■ **Exercise objective**
Below are records. Count every line containing the word "this" and give the number alone.

::: Entries supplied :::

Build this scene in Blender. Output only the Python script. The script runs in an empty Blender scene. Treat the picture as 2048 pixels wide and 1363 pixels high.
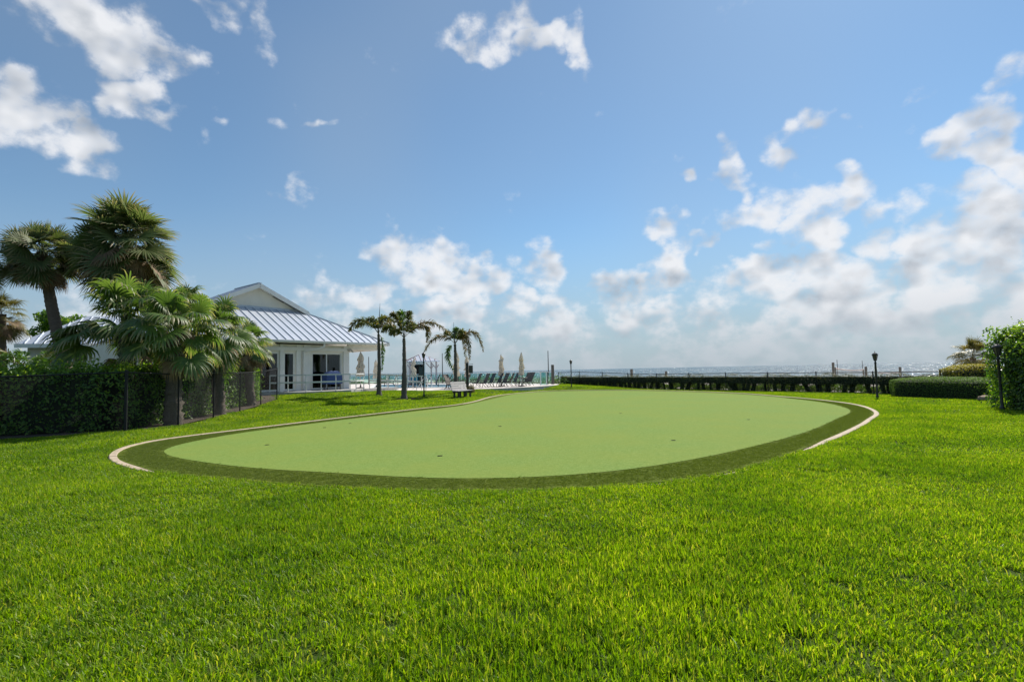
import bpy, bmesh, math, random
import numpy as np
from mathutils import Vector, Matrix

SC = bpy.context.scene
COL = SC.collection
R = math.radians
rng = np.random.default_rng(7)
random.seed(7)

# ------------------------------------------------------------------ camera
EYE = 1.65
PITCH, ROLL = R(3.33), R(1.17)
LENS, FX = 18.0, 1024.0            # 36 mm sensor, 2048 px wide photograph
_f = np.array([0, math.cos(PITCH), math.sin(PITCH)])
_u0 = np.array([0, -math.sin(PITCH), math.cos(PITCH)])
_r0 = np.array([1.0, 0, 0])
_r = math.cos(ROLL) * _r0 - math.sin(ROLL) * _u0
_u = math.cos(ROLL) * _u0 + math.sin(ROLL) * _r0
cam_data = bpy.data.cameras.new('camera')
cam_data.lens = LENS
cam_data.sensor_width = 36
cam_data.clip_start = 0.05
cam_data.clip_end = 60000
cam = bpy.data.objects.new('camera', cam_data)
cam.matrix_world = Matrix(((_r[0], _u[0], -_f[0], 0), (_r[1], _u[1], -_f[1], 0), (_r[2], _u[2], -_f[2], EYE), (0, 0, 0, 1)))
COL.objects.link(cam)
SC.camera = cam


def ray(px, py):
    d = _f + (px - 1024) / FX * _r - (py - 681.5) / FX * _u
    return d / np.linalg.norm(d)


def atd(px, py, Y):
    """the point at forward distance Y that the photograph shows at (px, py)"""
    d = ray(px, py)
    k = Y / d[1]
    return np.array([d[0] * k, Y, EYE + d[2] * k])


# ------------------------------------------------------------------ sun and exposure
SUN_AZ, SUN_EL = R(36), R(47)
SUNDIR = Vector((math.sin(SUN_AZ) * math.cos(SUN_EL), math.cos(SUN_AZ) * math.cos(SUN_EL), math.sin(SUN_EL)))
sl = bpy.data.lights.new('sun', 'SUN')
sl.energy = 4.8
sl.angle = R(0.53)
sl.color = (1.0, 0.94, 0.84)
so = bpy.data.objects.new('sun', sl)
so.rotation_euler = (-SUNDIR).to_track_quat('-Z', 'Y').to_euler()
COL.objects.link(so)
SC.view_settings.view_transform = 'Standard'
SC.view_settings.look = 'None'
SC.view_settings.gamma = 1
SC.view_settings.use_curve_mapping = False
SC.view_settings.exposure = 0.42
SC.cycles.use_denoising = True
SC.cycles.max_bounces = 6
SC.cycles.diffuse_bounces = 3
SC.cycles.transparent_max_bounces = 48
SC.cycles.sample_clamp_indirect = 6

# ------------------------------------------------------------------ sky with clouds
world = bpy.data.worlds.new('World')
SC.world = world
world.use_nodes = True
wn, wl = world.node_tree.nodes, world.node_tree.links
wn.clear()


class NB:
    """small node builder"""
    def __init__(s, nt):
        s.n, s.l = nt.nodes, nt.links

    def node(s, t, **kw):
        n = s.n.new(t)
        for k, v in kw.items():
            setattr(n, k, v)
        return n

    def put(s, sock, v):
        if isinstance(v, bpy.types.NodeSocket):
            s.l.new(v, sock)
        else:
            sock.default_value = v

    def math(s, op, a, b=0.0, c=0.0, clamp=False):
        n = s.node('ShaderNodeMath', operation=op, use_clamp=clamp)
        for i, v in enumerate((a, b, c)):
            s.put(n.inputs[i], v)
        return n.outputs[0]

    def vec(s, op, a, b=(0, 0, 0), c=(0, 0, 0), scale=None):
        n = s.node('ShaderNodeVectorMath', operation=op)
        s.put(n.inputs[0], a)
        s.put(n.inputs[1], b)
        if op == 'MULTIPLY_ADD':
            s.put(n.inputs[2], c)
        if scale is not None:
            s.put(n.inputs[3], scale)
        return n.outputs[1] if op in ('LENGTH', 'DOT_PRODUCT', 'DISTANCE') else n.outputs[0]

    def noise(s, v, scale, detail=4.0, rough=0.55, dist=0.0, out=0):
        n = s.node('ShaderNodeTexNoise')
        if v is not None:
            s.l.new(v, n.inputs['Vector'])
        n.inputs['Scale'].default_value = scale
        n.inputs['Detail'].default_value = detail
        n.inputs['Roughness'].default_value = rough
        n.inputs['Distortion'].default_value = dist
        return n.outputs[out]

    def maprange(s, v, a, b, c, d, kind='LINEAR'):
        n = s.node('ShaderNodeMapRange', interpolation_type=kind)
        for i, x in enumerate((v, a, b, c, d)):
            s.put(n.inputs[i], x)
        return n.outputs[0]

    def mix(s, f, a, b):
        n = s.node('ShaderNodeMix', data_type='RGBA')
        s.put(n.inputs[0], f)
        for k, v in ((6, a), (7, b)):
            s.put(n.inputs[k], tuple(v) + (1,) if isinstance(v, (tuple, list)) and len(v) == 3 else v)
        return n.outputs[2]


W = NB(world.node_tree)
SKY_TINT = (.57, .715, .75)
sky = W.node('ShaderNodeTexSky', sky_type='NISHITA')
sky.sun_disc = False
sky.sun_elevation = SUN_EL
sky.sun_rotation = SUN_AZ
sky.altitude = 0
sky.air_density = 1.0
sky.dust_density = 0.2
sky.ozone_density = 2.5
tc = W.node('ShaderNodeTexCoord').outputs['Generated']
sep = W.node('ShaderNodeSeparateXYZ')
wl.new(tc, sep.inputs[0])
az = W.math('ARCTAN2', sep.outputs[0], sep.outputs[1])
el = W.math('ARCSINE', sep.outputs[2])
cmb = W.node('ShaderNodeCombineXYZ')
wl.new(az, cmb.inputs[0])
wl.new(el, cmb.inputs[1])
AE = cmb.outputs[0]


def azel(px, py):
    d = ray(px, py)
    return math.atan2(d[0], d[1]), math.asin(d[2])


# where the larger clouds stand in the sky: bearing and height, half widths, weight
CLOUDS = [
    (180, 30, 175, 70, .92), (285, 105, 90, 75, .86), (250, 190, 75, 60, .74), (310, 236, 80, 34, .66),
    (40, 235, 125, 80, .90), (165, 295, 100, 55, .92), (450, 20, 78, 34, .70), (535, 70, 56, 40, .64),
    (965, 60, 62, 46, .72), (1030, 55, 62, 60, .78), (1160, 95, 34, 60, .76), (1095, 95, 60, 34, .74),
    (850, 525, 100, 64, .84), (945, 560, 85, 50, .86), (710, 578, 100, 40, .76),
    (1080, 545, 56, 52, .80), (1250, 585, 84, 46, .84), (1330, 545, 52, 62, .84),
    (1350, 474, 60, 42, .80), (1432, 474, 38, 28, .74), (1478, 325, 40, 66, .74), (1590, 290, 48, 56, .76), (1645, 232, 40, 34, .70),
    (1382, 355, 26, 24, .66), (1515, 408, 90, 42, .78), (1660, 395, 105, 58, .84), (1775, 425, 95, 46, .82),
    (1590, 470, 80, 62, .84), (1545, 575, 115, 66, .90), (1660, 605, 140, 62, .90),
    (1735, 500, 80, 54, .80), (2012, 140, 50, 66, .78), (1965, 245, 80, 66, .84), (2035, 330, 80, 120, .98),
    (1930, 410, 95, 66, .90), (1920, 500, 130, 90, .92), (1860, 600, 150, 72, .88), (2040, 590, 140, 100, .94),
    (1250, 650, 300, 44, .72), (1720, 655, 360, 52, .84), (940, 625, 240, 42, .74), (605, 390, 80, 22, .42), (610, 245, 90, 14, .36), (1820, 190, 70, 24, .46),
]
wrp = W.noise(tc, 8.0, 2.0, .60, 0.0, out=1)
wrp2 = W.noise(tc, 30.0, 1.0, .60, 0.0, out=1)
AEW = W.vec('MULTIPLY_ADD', W.vec('SUBTRACT', wrp, (.5, .5, .5)), (.22, .15, 0), AE)
AEW = W.vec('MULTIPLY_ADD', W.vec('SUBTRACT', wrp2, (.5, .5, .5)), (.05, .05, 0), AEW)
mask = None
for (cx, cy, rx, ry, wgt) in CLOUDS:
    a0, e0 = azel(cx, cy)
    ra = abs(azel(cx + rx, cy)[0] - a0)
    re = abs(azel(cx, cy - ry)[1] - e0)
    v = W.vec('MULTIPLY_ADD', AEW, (1 / ra, 1 / re, 0), (-a0 / ra, -e0 / re, 0))
    b = W.math('MULTIPLY_ADD', W.vec('DOT_PRODUCT', v, v), -wgt / 1.75, wgt)
    mask = W.math('MAXIMUM', 0.0 if mask is None else mask, b)
# the same kind of cumulus bank goes on all round the horizon, thinner with height
bank = W.maprange(el, R(13), R(3), 0.0, 0.60, 'SMOOTHSTEP')
lowfreq = W.noise(tc, 2.3, 1, .5)
bank = W.math('MULTIPLY', bank, W.maprange(lowfreq, .30, .52, .75, 1.0))
mask = W.math('MAXIMUM', mask, bank)
stretch = W.vec('MULTIPLY', tc, (1, 1, 1.3))
n0 = W.noise(stretch, 15.0, 7.0, .60)
na = W.noise(stretch, 15.0, 2.0, .5)
toward = (SUNDIR.x * .018, SUNDIR.y * .018, .034)
n1 = W.noise(W.vec('ADD', stretch, toward), 15.0, 2.0, .5)
dens = W.math('MULTIPLY_ADD', W.math('SUBTRACT', n0, .5), 2.0, mask)
alpha = W.maprange(dens, .27, .82, 0.0, 1.0, 'SMOOTHSTEP')
alpha = W.math('MULTIPLY', alpha, W.maprange(dens, .34, 1.0, .55, 1.0))
light = W.math('MULTIPLY_ADD', W.math('SUBTRACT', na, n1), 2.7, .84)
thick = W.maprange(dens, .70, 1.40, 0.0, .52)
light = W.math('SUBTRACT', light, thick, clamp=True)
ccol = W.mix(light, (2.1, 2.42, 2.85), (5.5, 5.6, 5.8))
# low clouds are seen through more sea air: greyer and fainter
low = W.maprange(el, R(0.3), R(8), 0.3, 1.0, 'SMOOTHSTEP')
ccol = W.mix(low, (2.75, 3.1, 3.5), ccol)
alpha = W.math('MULTIPLY', alpha, W.maprange(el, R(-0.5), R(4), .5, .97))
haze_mix = W.maprange(el, R(-1), R(17), .90, 0.0, 'SMOOTHSTEP')
skyc = W.vec('MULTIPLY', sky.outputs[0], SKY_TINT)
skyc = W.mix(W.maprange(lowfreq, .28, .70, .04, .30), skyc, (2.5, 3.05, 3.6))
skyc = W.mix(haze_mix, skyc, (2.35, 2.9, 3.45))
final = W.mix(alpha, skyc, ccol)
bg = W.node('ShaderNodeBackground')
wl.new(final, bg.inputs[0])
bg.inputs[1].default_value = 0.118
wo = W.node('ShaderNodeOutputWorld')
wl.new(bg.outputs[0], wo.inputs[0])
world.cycles.sampling_method = 'MANUAL'
world.cycles.sample_map_resolution = 1024


# ------------------------------------------------------------------ helpers
def tag(o, label=None, cat=None, group=None, kind=None):
    for k, v in (('label', label), ('category', cat), ('group', group), ('kind', kind)):
        if v:
            o[k] = v
    return o


def link(o, parent=None):
    COL.objects.link(o)
    if parent is not None:
        o.parent = parent
    return o


def empty(name, loc=(0, 0, 0), rz=0.0, label=None, cat=None, group=None):
    o = bpy.data.objects.new(name, None)
    o.empty_display_size = .2
    o.location = tuple(loc)
    o.rotation_euler = (0, 0, rz)
    COL.objects.link(o)
    return tag(o, label, cat, group)


def obj(name, me, parent=None, m=None, smooth=False):
    o = bpy.data.objects.new(name, me)
    if m is not None and not me.materials:
        me.materials.append(m)
    if smooth:
        me.polygons.foreach_set('use_smooth', [True] * len(me.polygons))
    return link(o, parent)


def copy_tree(o, parent=None):
    c = o.copy()
    COL.objects.link(c)
    c.parent = parent
    for ch in o.children:
        copy_tree(ch, c)
    return c


def np_mesh(name, verts, faces, m=None):
    """faces: (N,3) or (N,4) int array"""
    verts = np.asarray(verts, dtype=np.float32).reshape(-1, 3)
    faces = np.asarray(faces, dtype=np.int32)
    k = faces.shape[1]
    me = bpy.data.meshes.new(name)
    me.vertices.add(len(verts))
    me.vertices.foreach_set('co', verts.ravel())
    me.loops.add(faces.size)
    me.loops.foreach_set('vertex_index', faces.ravel())
    me.polygons.add(len(faces))
    me.polygons.foreach_set('loop_start', np.arange(0, faces.size, k, dtype=np.int32))
    me.polygons.foreach_set('loop_total', np.full(len(faces), k, dtype=np.int32))
    me.update(calc_edges=True)
    me.validate()
    if m is not None:
        me.materials.append(m)
    return me


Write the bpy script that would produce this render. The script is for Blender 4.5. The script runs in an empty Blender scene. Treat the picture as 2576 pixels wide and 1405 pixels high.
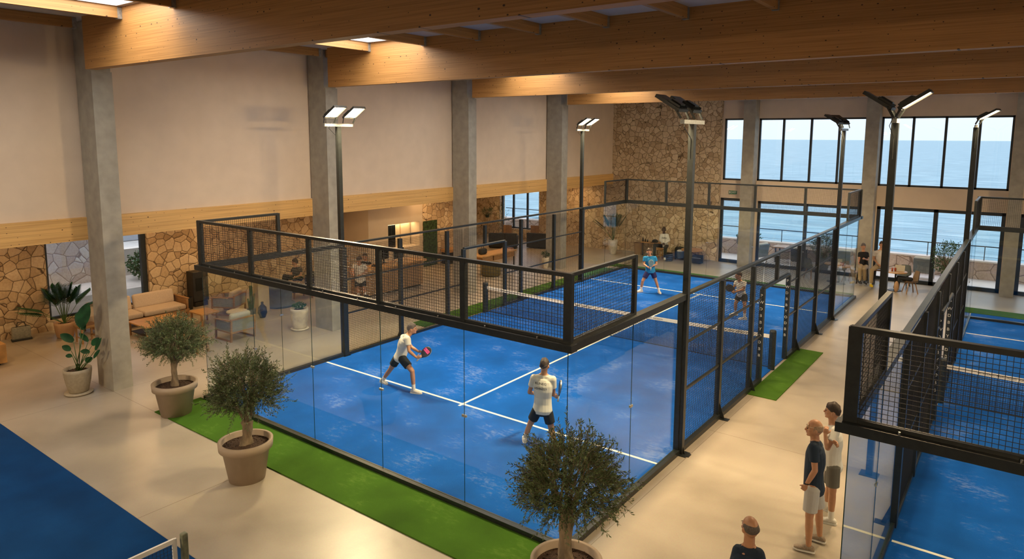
import bpy, bmesh, math, random
import numpy as np
from mathutils import Vector, Matrix
R = math.radians
PI = math.pi
C = bpy.context.scene.collection
SC = bpy.context.scene

# ------------------------------------------------------------------ camera, world, exposure
CAM = Vector((14.5428, -7.925, 5.9352))
RIGHT = Vector((0.8014, 0.5981, 0.00495)).normalized()
FWD = Vector((-0.59265, 0.79515, -0.12846)).normalized()
UP = RIGHT.cross(FWD).normalized()
FPX, PX0, PY0 = 1738.76, 1288 + 7.45, 702.5 - 134.11
cd = bpy.data.cameras.new('camera'); cam = bpy.data.objects.new('camera', cd); C.objects.link(cam)
cd.sensor_width = 36; cd.lens = FPX / 2576 * 36; cd.shift_x = -7.45 / 2576; cd.shift_y = -134.11 / 2576; cd.clip_end = 20000; cd.clip_start = 0.05
M = Matrix((RIGHT, UP, -FWD)).transposed().to_4x4(); M.translation = CAM
cam.matrix_world = M
SC.camera = cam
SC.view_settings.view_transform = 'Standard'; SC.view_settings.look = 'None'
SC.view_settings.exposure = 0.0; SC.view_settings.gamma = 1; SC.view_settings.use_curve_mapping = False
SC.cycles.transparent_max_bounces = 48
SC.cycles.max_bounces = 10; SC.cycles.diffuse_bounces = 5; SC.cycles.glossy_bounces = 4
SC.cycles.sample_clamp_indirect = 6
SC.cycles.use_denoising = True

w = bpy.data.worlds.new('world'); SC.world = w; w.use_nodes = True
wn = w.node_tree.nodes; wl = w.node_tree.links
bg = wn['Background']
tc = wn.new('ShaderNodeTexCoord'); sx = wn.new('ShaderNodeSeparateXYZ'); rp = wn.new('ShaderNodeValToRGB')
wl.new(tc.outputs['Generated'], sx.inputs[0]); wl.new(sx.outputs[2], rp.inputs[0]); wl.new(rp.outputs[0], bg.inputs[0])
rp.color_ramp.elements[0].position = 0.0; rp.color_ramp.elements[0].color = (0.60, 0.70, 0.80, 1)
rp.color_ramp.elements[1].position = 0.6; rp.color_ramp.elements[1].color = (0.40, 0.55, 0.78, 1)
e = rp.color_ramp.elements.new(0.12); e.color = (0.70, 0.80, 0.88, 1)
bg.inputs[1].default_value = 1.65

sd_ = bpy.data.lights.new('daylight', 'SUN'); sun = bpy.data.objects.new('daylight', sd_); C.objects.link(sun)
sd_.energy = 2.2; sd_.angle = R(70); sd_.color = (1.0, 0.93, 0.86); sun.rotation_euler = (R(-28), R(-12), 0)   # veiled evening sun over the sea

LAMP = 40.0        # radiance of the floodlight lenses
LAMPC = (1.0, 0.74, 0.42)
SKYL = 9.0         # daylight behind the roof lights
FLOOD = 250.0       # watts of one floodlight head
SPREAD = 138
DOWN = 620.0        # lounge downlights

# ------------------------------------------------------------------ pixel helpers (photo frame 2576 x 1405)
FH = Vector((FWD.x, FWD.y, 0)).normalized()
def ray(u, v):
    return RIGHT * ((u - PX0) / FPX) - UP * ((v - PY0) / FPX) + FWD
def pd(u, v, D):
    d = ray(u, v); return CAM + d * (D / d.dot(FH))
def pz(u, v, z=0.0):
    d = ray(u, v); return CAM + d * ((z - CAM.z) / d.z)
def pp(u, v, ax, c):
    d = ray(u, v); return CAM + d * ((c - CAM[ax]) / d[ax])
def depth(p):
    return (Vector((p[0], p[1], 0)) - Vector((CAM.x, CAM.y, 0))).dot(FH)

# ------------------------------------------------------------------ materials
def newmat(name):
    m = bpy.data.materials.new(name); m.use_nodes = True
    nt = m.node_tree
    return m, nt, nt.nodes['Principled BSDF']
def node(nt, t, **k):
    n = nt.nodes.new(t)
    for a, b in k.items():
        if hasattr(n, a): setattr(n, a, b)
        else: n.inputs[a].default_value = b
    return n
def ramp(nt, src, pts):
    r = nt.nodes.new('ShaderNodeValToRGB'); nt.links.new(src, r.inputs[0])
    el = r.color_ramp.elements
    el[0].position, el[0].color = pts[0][0], (*pts[0][1], 1)
    el[1].position, el[1].color = pts[-1][0], (*pts[-1][1], 1)
    for p, c in pts[1:-1]:
        x = el.new(p); x.color = (*c, 1)
    return r
def coords(nt, scale=(1, 1, 1), kind='Object'):
    t = nt.nodes.new('ShaderNodeTexCoord'); mp = nt.nodes.new('ShaderNodeMapping')
    nt.links.new(t.outputs[kind], mp.inputs[0]); mp.inputs['Scale'].default_value = scale
    return mp.outputs[0]
def mix(nt, fac, a, b, mode='MIX'):
    m = nt.nodes.new('ShaderNodeMixRGB'); m.blend_type = mode
    for i, v in enumerate((fac, a, b)):
        if hasattr(v, 'is_output'): nt.links.new(v, m.inputs[i])
        elif i == 0: m.inputs[0].default_value = v
        else: m.inputs[i].default_value = (*v, 1)
    return m.outputs[0]
def bump(nt, b, h, strength=0.3, dist=0.02):
    n = nt.nodes.new('ShaderNodeBump'); n.inputs['Strength'].default_value = strength; n.inputs['Distance'].default_value = dist
    nt.links.new(h, n.inputs['Height']); nt.links.new(n.outputs[0], b.inputs['Normal'])
def plain(name, col, rough=0.6, metal=0.0, var=0.12, scale=6.0, bmp=0.0, sscale=(1, 1, 1), spec=None):
    m, nt, b = newmat(name)
    v = coords(nt, sscale)
    n = node(nt, 'ShaderNodeTexNoise'); n.inputs['Scale'].default_value = scale; n.inputs['Detail'].default_value = 6
    nt.links.new(v, n.inputs['Vector'])
    lo = tuple(max(0, c * (1 - var)) for c in col); hi = tuple(min(1, c * (1 + var)) for c in col)
    r = ramp(nt, n.outputs['Fac'], [(0.3, lo), (0.7, hi)])
    nt.links.new(r.outputs[0], b.inputs['Base Color'])
    b.inputs['Roughness'].default_value = rough; b.inputs['Metallic'].default_value = metal
    if spec is not None: b.inputs['Specular IOR Level'].default_value = spec
    if bmp: bump(nt, b, n.outputs['Fac'], bmp)
    return m
MT = {}
def concrete_floor():
    m, nt, b = newmat('polished_concrete')
    v = coords(nt)
    n1 = node(nt, 'ShaderNodeTexNoise'); n1.inputs['Scale'].default_value = 0.6; n1.inputs['Detail'].default_value = 7; n1.inputs['Distortion'].default_value = 0.3
    n2 = node(nt, 'ShaderNodeTexNoise'); n2.inputs['Scale'].default_value = 45; n2.inputs['Detail'].default_value = 3
    nt.links.new(v, n1.inputs['Vector']); nt.links.new(v, n2.inputs['Vector'])
    r = ramp(nt, n1.outputs['Fac'], [(0.3, (0.30, 0.255, 0.195)), (0.5, (0.37, 0.315, 0.245)), (0.68, (0.42, 0.365, 0.29))])
    c = mix(nt, 0.10, r.outputs[0], n2.outputs['Color'], 'OVERLAY')
    sep = node(nt, 'ShaderNodeSeparateXYZ'); nt.links.new(v, sep.inputs[0])
    fac = None
    for ax, off, per in ((0, 2.2, 6.0), (1, 1.1, 6.4)):
        a = node(nt, 'ShaderNodeMath', operation='ADD'); nt.links.new(sep.outputs[ax], a.inputs[0]); a.inputs[1].default_value = off + per * 10 + per / 2
        md = node(nt, 'ShaderNodeMath', operation='MODULO'); nt.links.new(a.outputs[0], md.inputs[0]); md.inputs[1].default_value = per
        s = node(nt, 'ShaderNodeMath', operation='SUBTRACT'); nt.links.new(md.outputs[0], s.inputs[0]); s.inputs[1].default_value = per / 2
        ab = node(nt, 'ShaderNodeMath', operation='ABSOLUTE'); nt.links.new(s.outputs[0], ab.inputs[0])
        lt = node(nt, 'ShaderNodeMath', operation='LESS_THAN'); nt.links.new(ab.outputs[0], lt.inputs[0]); lt.inputs[1].default_value = 0.005
        if fac is None: fac = lt.outputs[0]
        else:
            mx = node(nt, 'ShaderNodeMath', operation='MAXIMUM'); nt.links.new(fac, mx.inputs[0]); nt.links.new(lt.outputs[0], mx.inputs[1]); fac = mx.outputs[0]
    c2 = mix(nt, fac, c, (0.16, 0.12, 0.08))
    nt.links.new(c2, b.inputs['Base Color'])
    rr = node(nt, 'ShaderNodeMapRange'); nt.links.new(n1.outputs['Fac'], rr.inputs[0]); rr.inputs[3].default_value = 0.2; rr.inputs[4].default_value = 0.42
    b.inputs['Roughness'].default_value = 0.33
    return m
def stone_mat(name, scale=4.0, cols=((0.42, 0.30, 0.18), (0.56, 0.43, 0.28), (0.66, 0.53, 0.36)), joint=(0.13, 0.09, 0.05), jw=0.026, axes=(1, 1, 1)):
    m, nt, b = newmat(name)
    v = coords(nt, axes)
    nz = node(nt, 'ShaderNodeTexNoise'); nz.inputs['Scale'].default_value = 2.2; nt.links.new(v, nz.inputs['Vector'])
    ad = node(nt, 'ShaderNodeMixRGB'); ad.blend_type = 'ADD'; ad.inputs[0].default_value = 0.11; nt.links.new(v, ad.inputs[1]); nt.links.new(nz.outputs['Color'], ad.inputs[2])
    vc = node(nt, 'ShaderNodeTexVoronoi'); vc.feature = 'F1'; vc.inputs['Scale'].default_value = scale; vc.inputs['Randomness'].default_value = 0.9
    ve = node(nt, 'ShaderNodeTexVoronoi'); ve.feature = 'DISTANCE_TO_EDGE'; ve.inputs['Scale'].default_value = scale; ve.inputs['Randomness'].default_value = 0.9
    nt.links.new(ad.outputs[0], vc.inputs['Vector']); nt.links.new(ad.outputs[0], ve.inputs['Vector'])
    sp = node(nt, 'ShaderNodeSeparateColor'); nt.links.new(vc.outputs['Color'], sp.inputs[0])
    r = ramp(nt, sp.outputs[0], [(0.0, cols[0]), (0.45, cols[1]), (1.0, cols[2])])
    n2 = node(nt, 'ShaderNodeTexNoise'); n2.inputs['Scale'].default_value = 14; n2.inputs['Detail'].default_value = 8; nt.links.new(v, n2.inputs['Vector'])
    c = mix(nt, 0.35, r.outputs[0], n2.outputs['Fac'], 'OVERLAY')
    st = ramp(nt, ve.outputs['Distance'], [(jw * 0.4, (1, 1, 1)), (jw, (0, 0, 0))])
    c2 = mix(nt, st.outputs[0], c, joint)
    nt.links.new(c2, b.inputs['Base Color']); b.inputs['Roughness'].default_value = 0.85
    h = ramp(nt, ve.outputs['Distance'], [(0.0, (0, 0, 0)), (jw * 2.5, (0.8, 0.8, 0.8)), (0.4, (1, 1, 1))])
    hh = mix(nt, 0.25, h.outputs[0], n2.outputs['Fac'], 'MIX')
    bump(nt, b, hh, 0.8, 0.03)
    return m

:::

■ **Finished exercise**
2